In the church the rules of the world are turned upside down:

  • The first are last; the last first.
  • The weak are strong; the strong are blind.
  • The leaders are servants, etc.

Summary

So as we finish the study, we add two last ideas to the five major ones we have drawn from the parables about the kingdom:

1. The church will continue to grow until its final harvest when Jesus comes. Nothing will stop it because God is the one who began it and He will be there for the end. Don't worry about the destruction or failure of the church.

2. The church operates based on a different principle than in the world. In its best mode the world operates on a principle of justice or fairness. In the kingdom, everything operates on the principle of grace: God's grace for us, our grace towards each other.

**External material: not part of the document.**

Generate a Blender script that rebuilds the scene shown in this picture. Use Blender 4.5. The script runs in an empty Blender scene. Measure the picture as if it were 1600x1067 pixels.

Jesus provides the conclusion and encouragement for these kingdom parables:

51 "Have you understood all these things?" They said to Him, "Yes." 52 And Jesus said to them, "Therefore every scribe who has become a disciple of the kingdom of heaven is like a head of a household, who brings out of his treasure things new and old."
- Matthew 13:51-52

If you understand these things (kingdom parables) you are now like Scribes (those who taught and copied the scriptures), able to teach not only what the Old Testament said and meant but now you can add this new knowledge concerning the fulfillment of the Old Testament in the person of Jesus and His kingdom. If someone knows these things, he knows the full gospel, the revelation of God in Christ and now is qualified to teach the Bible accurately.

I hope each person who reads this will find encouragement and security in the knowledge of these things about the kingdom / church.

I hope also that if you are not a member of Christ's church you will come confessing your faith, repenting of your sins and accept baptism -- for this is the only way you can become a member of the kingdom of God which is the church.